For me, though, the tree always reminds me of carols, and tree decorating parties, and large Christmas dinners with family and friends gathered in our house. There were years when it was so crowded, it was standing room only, and the tree -- usually the scrawny one -- was in danger of being trampled into oblivion, just a memory of falling pine needles and crashing ornaments.

Time shifts and priorities change. As a single, childless woman, I'm not included in many family-oriented activities. That's okay though, I still succumb to the magic and the belief that for a short time each year, we are a little nicer, a bit gentler, and maybe it's just an illusion, but more of our better selves.

I refuse to get uptight when bloviating buffoons complain that Starbucks cups don't have snowflakes. (Because, you know, they have a lot of snow in Bethlehem, right?) I don't accede to the crass commercialization that demands nearly killing ourselves the day after Thanksgiving in search of the elusive sale item. I won't engage in petty bickering as to the correct greeting for the season. No, they are not going to dampen my holiday spirits.

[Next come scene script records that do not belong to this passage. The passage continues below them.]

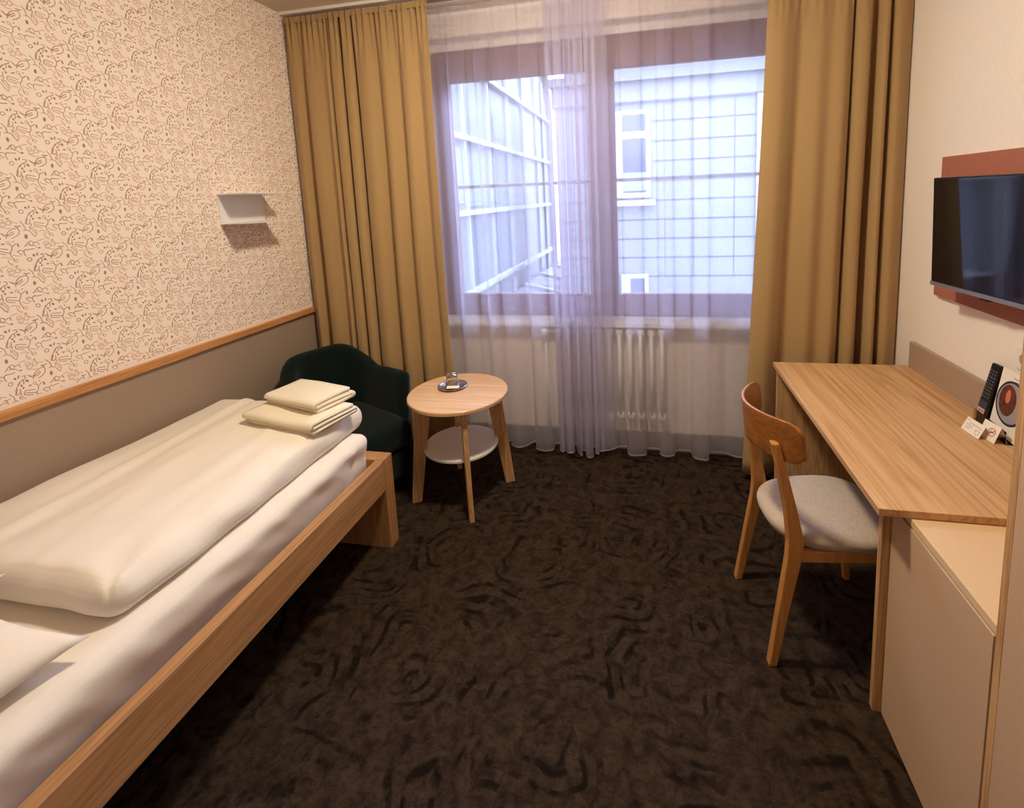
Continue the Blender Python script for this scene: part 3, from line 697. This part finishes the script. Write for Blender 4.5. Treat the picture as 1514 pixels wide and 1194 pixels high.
def wr(p, n):
    side = n.x > .3
    a = .006 * ns(p.x * 3, p.y * 2.5, p.z * 3) + .0035 * ns(p.x * 9, p.y * 3, p.z * 9 + 3)
    if side:
        a += .008 * ns(4, p.y * 3.2 + p.z * 5, p.z * 9) + .006 * ns(9, p.y * 8 + p.z * 12, p.z * 10) + .003 * ns(2, p.y * 22 + p.z * 20, p.z * 8)
    d = n.copy() if n.length > 1e-6 else Vector((0, 0, 1))
    e = d * a
    # soft crease near foot corner
    k = math.exp(-((p.y - 1.80 - (p.z - .5) * .5) / .02) ** 2) * (1 if side else 0)
    e += d * (-.010 * k)
    return e
mt = empty('mattress', (-1.72, .93, .345), label='white sheeted mattress lying in the oak bed frame', cat='mattress')
bm = bmesh.new()
rounded_block(bm, -2.148 + 1.72, -1.308 + 1.72, -.07 - .93, 1.93 - .93, .0, .245, .055, .018,
              lambda p, n: wr(p + Vector((-1.72, .93, .345)), n) * (1.0 - .65 * max(0, n.z)) * (.3 + .7 * min(1, max(0, (p.z - .06) / .08))) + Vector((-.045 * (1 - min(1, p.z / .22)) * max(0, n.x), 0, 0)))
finish('fitted_sheet', bm, M['linen'], mt, smooth=True)
# sheet overlap tucked beside the rail is the mattress side itself

# duvet: long soft slab, a little askew
DU = Matrix.Rotation(radians(.4), 4, 'Z')
def duvet_disp(p, n):
    x, y = p.x, p.y
    top = n.z > -.2
    a = 0
    a += .016 * ns(x * 2.2 + 5, y * 1.6, 0)                       # soft bulk
    a += .006 * ns(x * 7, y * 2.0 + 9, 1)                       # long ripples along the bed
    a += .005 * ns(x * 15 + 2, y * 4, 4) + .0035 * abs(ns(x * 11 + y * 3, y * 5 - x * 2, 8))
    rim = max(0, 1 - (.41 - x) / .16)
    a += rim * .010 * ns(x * 8 + 3, y * 11, 2)
    # long shallow fold along the length, left of the middle
    fx = -.52 - .02 * sin(y * 2) + .40
    a += .008 * math.exp(-((x + .21 + .05 * y) / .016) ** 2)
    a += -.006 * math.exp(-((x + .17 + .05 * y) / .03) ** 2)
    # ripples fanning from the near outer corner
    dx, dy = x - .40, y + .58
    r = sqrt(dx * dx + dy * dy); an = math.atan2(dy, dx)
    a += .004 * math.exp(-(r / .30) ** 2) * sin(an * 7 + 1)
    a += .022 * max(0, -x - .1)
    hz = min(1, max(0, p.z / .11)); e = Vector((0, 0, 1)) * a * hz * hz * (3 - 2 * hz)
    # edge waviness
    if abs(n.x) > .4: e += Vector((n.x, 0, 0)) * (.022 * ns(3, y * 2.2, p.z * 4) + .010 * ns(7, y * 7, p.z * 10))
    if abs(n.y) > .4: e += Vector((0, n.y, 0)) * (.020 * ns(x * 2.4, 8, 0) + .01 * ns(x * 7, 3, p.z * 9))
    return e
dv = empty('duvet', (-1.775, 1.43, .587), label='white duvet spread over the bed from pillows to foot', cat='duvet')
bm = bmesh.new()
rounded_block(bm, -.405, .410, -.58, .545, 0, .118, .056, .018, duvet_disp)
finish('cover', bm, M['linen'], dv, smooth=True)

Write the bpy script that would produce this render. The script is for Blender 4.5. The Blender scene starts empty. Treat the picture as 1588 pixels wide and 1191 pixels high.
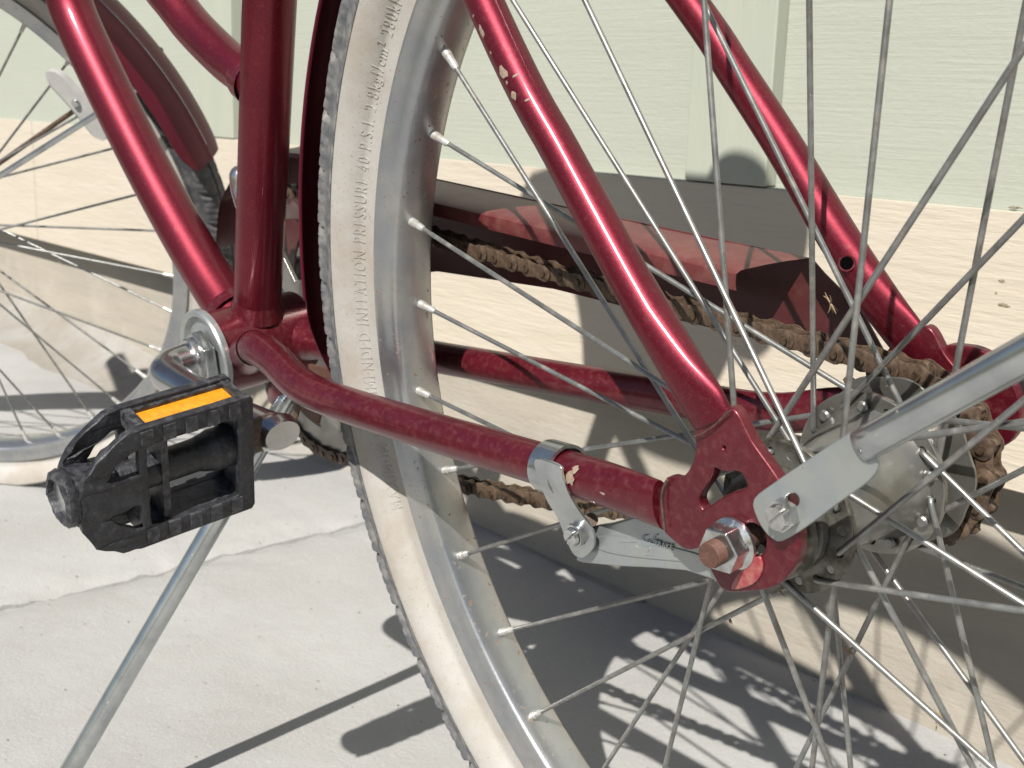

As I sit in this darkened room, only the tree and the laptop glowing, I find myself missing those old days. Yiayia would sit with me by the light of the tree as my mom read Dicken's Christmas Carol, and Uncle Mike would make up tales of the tree's life in the forest before it came home to our house. Then we'd sing carols before I went off to bed. It was a great lead up to the holiday, and even now, the memory warms me.

I revel in the present, and anticipate and am thankful for good friends' invitation to a Christmas brunch and the family get together on Christmas Eve.

And the ghost of Christmas future? I look forward to a joyous year that will culminate next year with a new tree. As I said, the serenity of the season, as typified in the lighting of the tree, overcomes me.

So, Happy Hanukkah, Merry Christmas, Happy Kwanzaa, and above all else, Happy Holidays. Oh, and a joyous and fun New Year.

Now I am going to go and bask beneath the glow of my Christmas tree.